An upcoming law review article highlights the “missed opportunity” presented by the Jones GPS tracking case: It’s Raining Katz and Jones: The Implications of United States v. Jones – A Case of Sound and Fury by Professor Jace C. Gatewood, Atlanta’s John Marshall Law School
The article has a title that is too cute – both a pun and a Faulkner reference! – but is worth a read.

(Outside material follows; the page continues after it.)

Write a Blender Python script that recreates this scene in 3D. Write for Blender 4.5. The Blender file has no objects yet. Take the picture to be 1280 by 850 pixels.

Professor Gatewood notes that Jones “did serve to highlight a previously glossed-over privacy issue — whether there is a privacy interest in the sum total of one’s movements.” He concluded:
Though Jones dealt exclusively with GPS technology, which is capable of generating “a precise, comprehensive record of a person’s public movements that [may] reflect[] a wealth of detail about familial, political, professional, religious, and sexual associations,” other technologies, including Smartphones, manufacturer GPS-equipped vehicles, license plate scanners, and roadside video cameras, to name a few, all may be used in a similar manner to track and record isolated instances of an individual’s movements, which then can be stored and later aggregated to create a unique profile of an individual’s movements, and which can reveal personal information in a way not previously considered.
Professor Gatewood refers to this as the “mosaic effect.” in a law review article written before the Jones decision, I had indicated my disagreement with this characterization, noting that the D.C. Circuit’s opinion in Jones case did “not represent a significant departure from traditional Fourth amendment jurisprudence in favor of a mosaic theory. . .” as some have suggested. See JA Engel, Courts Re-Examine The Application Of Goldfinger era Electronic Tracking Cases To Law Enforcement Use Of GPS Tracking Devices, 14 RICHMOND J. OF LAW AND THE PUBLIC INTEREST, 401, 416 n. 109 (2011).) This post from July also highlights the mosaic issue.
I think this observation from the article is mostly correct:
Ultimately, with each new advancement in technology will come even greater and more precise methods of recording, storing and aggregating information in a manner that may be later used to determine, with particular detail, how we travel, what we buy, what we read, who we visit, and so on. No physical intrusion of any kind will be necessary to many forms of these technologies, and some may even become so common-placed we may just accept the loss of privacy that comes with the convenience. Yet still other technology may be used to record only isolated pockets of information comparable to visual observation so as to be unobjectionable.
While I agree that the trespass test used to decide Jones has very limited value in evaluating these cases, my view remains that the two part Katz test is adequate to evaluate these cases. This test asks whether there has been an invasion of a subjective expectation of privacy, and whether that expectation of privacy is objectively reasonable.